December 23, 2024

Russia has decided to pull out of the International Space Station (ISS), the leader of the country’s space agency Roscosmos revealed in an interview to the state media. The move is blamed to be a result of the ongoing sanctions by the US and its key allies on the Kremlin government for its invasion of Ukraine. Exact timeline of Russia’s departure from the ISS programme is yet to be revealed. However, the transcontinental country would continue to work at the space station for some time — to maintain the Russian Orbital Segment (ROS).

Roscosmos Head Dmitry Rogozin said in an interview with Russia’s state-owned news agency Tass that the decision on pulling out of the International Space Station (ISS) had already been taken.

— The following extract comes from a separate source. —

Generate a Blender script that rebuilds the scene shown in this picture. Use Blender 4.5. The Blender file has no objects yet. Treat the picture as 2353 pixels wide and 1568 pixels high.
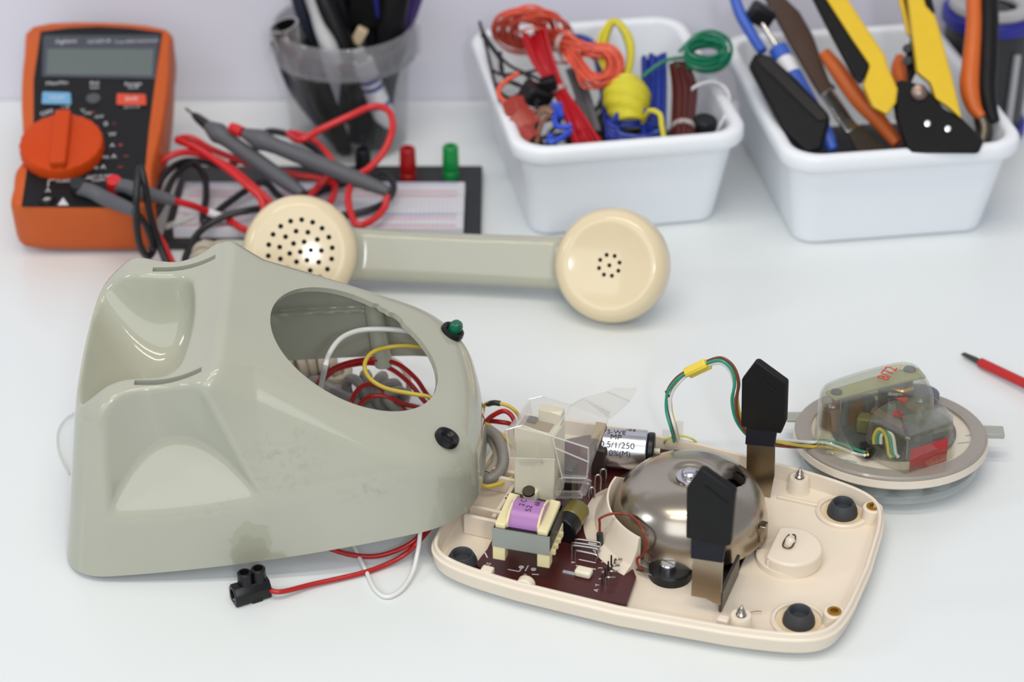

“We’re not obliged to talk about it publicly,” he reportedly said in the interview. “I can say this only — in accordance with our obligations, we will warn our partners a year in advance about the end of work on the ISS.”

He underlined that the decision of leaving the ISS programme, which was launched back in 1998, is aimed to point out the country’s readiness to deploy its own, multifunctional Russian Orbital Service Station.

Russia’s Roscosmos in 2015 announced that it would remain a part of the ISS until 2024. It had said that it would detach the Russian modules after that and form its own space station in low Earth orbit.

The ISS programme, which is meant to help space exploration and aid astronauts in their long-duration missions to the Moon and Mars, has so far been one of the exceptional areas where the US and Russia have cooperated despite their unfavourable relationship.

NASA in March insisted that ISS would remain unaffected by the war between Ukraine and Russia. Three Russian cosmonauts, Oleg Artemyev, Denis Matveyev, and Sergei Korsakov, also blasted off to the ISS in the month despite the outrage over Russia’s attack on Ukraine.

However, Rogozin last month threatened to end Russia’s contribution in the ISS programme and terminate cooperation with its Western counterparts — comprising the US, Europe, and Canada — in the midst of the Ukraine conflict.